» **Given exercise**
Write out the listing below again, precisely as it is given.

******

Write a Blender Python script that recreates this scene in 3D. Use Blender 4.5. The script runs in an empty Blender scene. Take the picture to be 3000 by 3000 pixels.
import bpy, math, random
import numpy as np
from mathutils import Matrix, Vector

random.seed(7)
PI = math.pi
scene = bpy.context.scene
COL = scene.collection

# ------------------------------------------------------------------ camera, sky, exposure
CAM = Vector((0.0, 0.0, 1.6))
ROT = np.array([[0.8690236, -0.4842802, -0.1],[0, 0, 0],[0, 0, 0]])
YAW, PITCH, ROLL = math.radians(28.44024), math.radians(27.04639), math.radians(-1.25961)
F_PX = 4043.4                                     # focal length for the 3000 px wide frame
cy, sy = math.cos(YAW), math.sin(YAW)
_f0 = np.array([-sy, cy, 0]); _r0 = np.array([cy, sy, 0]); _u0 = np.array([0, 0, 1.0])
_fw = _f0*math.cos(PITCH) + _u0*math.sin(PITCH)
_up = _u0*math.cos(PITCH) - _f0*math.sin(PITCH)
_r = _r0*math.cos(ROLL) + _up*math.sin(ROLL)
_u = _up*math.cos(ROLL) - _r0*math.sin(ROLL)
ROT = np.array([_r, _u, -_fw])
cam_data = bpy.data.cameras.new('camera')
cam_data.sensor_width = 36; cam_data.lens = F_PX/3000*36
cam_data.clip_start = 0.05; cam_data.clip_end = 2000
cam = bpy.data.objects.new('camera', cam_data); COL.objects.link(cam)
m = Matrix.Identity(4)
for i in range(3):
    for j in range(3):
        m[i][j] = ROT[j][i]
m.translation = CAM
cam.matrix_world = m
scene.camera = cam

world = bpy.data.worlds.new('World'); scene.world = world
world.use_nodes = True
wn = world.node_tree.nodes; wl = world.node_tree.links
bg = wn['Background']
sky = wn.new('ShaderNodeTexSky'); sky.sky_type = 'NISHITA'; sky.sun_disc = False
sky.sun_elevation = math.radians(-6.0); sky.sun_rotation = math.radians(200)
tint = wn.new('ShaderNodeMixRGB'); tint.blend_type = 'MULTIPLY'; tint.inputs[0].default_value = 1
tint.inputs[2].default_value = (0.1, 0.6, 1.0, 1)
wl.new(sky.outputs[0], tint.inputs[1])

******

» **Exercise output**
Write a Blender Python script that recreates this scene in 3D. Use Blender 4.5. The script runs in an empty Blender scene. Take the picture to be 3000 by 3000 pixels.
import bpy, math, random
import numpy as np
from mathutils import Matrix, Vector

random.seed(7)
PI = math.pi
scene = bpy.context.scene
COL = scene.collection

# ------------------------------------------------------------------ camera, sky, exposure
CAM = Vector((0.0, 0.0, 1.6))
ROT = np.array([[0.8690236, -0.4842802, -0.1],[0, 0, 0],[0, 0, 0]])
YAW, PITCH, ROLL = math.radians(28.44024), math.radians(27.04639), math.radians(-1.25961)
F_PX = 4043.4                                     # focal length for the 3000 px wide frame
cy, sy = math.cos(YAW), math.sin(YAW)
_f0 = np.array([-sy, cy, 0]); _r0 = np.array([cy, sy, 0]); _u0 = np.array([0, 0, 1.0])
_fw = _f0*math.cos(PITCH) + _u0*math.sin(PITCH)
_up = _u0*math.cos(PITCH) - _f0*math.sin(PITCH)
_r = _r0*math.cos(ROLL) + _up*math.sin(ROLL)
_u = _up*math.cos(ROLL) - _r0*math.sin(ROLL)
ROT = np.array([_r, _u, -_fw])
cam_data = bpy.data.cameras.new('camera')
cam_data.sensor_width = 36; cam_data.lens = F_PX/3000*36
cam_data.clip_start = 0.05; cam_data.clip_end = 2000
cam = bpy.data.objects.new('camera', cam_data); COL.objects.link(cam)
m = Matrix.Identity(4)
for i in range(3):
    for j in range(3):
        m[i][j] = ROT[j][i]
m.translation = CAM
cam.matrix_world = m
scene.camera = cam

world = bpy.data.worlds.new('World'); scene.world = world
world.use_nodes = True
wn = world.node_tree.nodes; wl = world.node_tree.links
bg = wn['Background']
sky = wn.new('ShaderNodeTexSky'); sky.sky_type = 'NISHITA'; sky.sun_disc = False
sky.sun_elevation = math.radians(-6.0); sky.sun_rotation = math.radians(200)
tint = wn.new('ShaderNodeMixRGB'); tint.blend_type = 'MULTIPLY'; tint.inputs[0].default_value = 1
tint.inputs[2].default_value = (0.1, 0.6, 1.0, 1)
wl.new(sky.outputs[0], tint.inputs[1])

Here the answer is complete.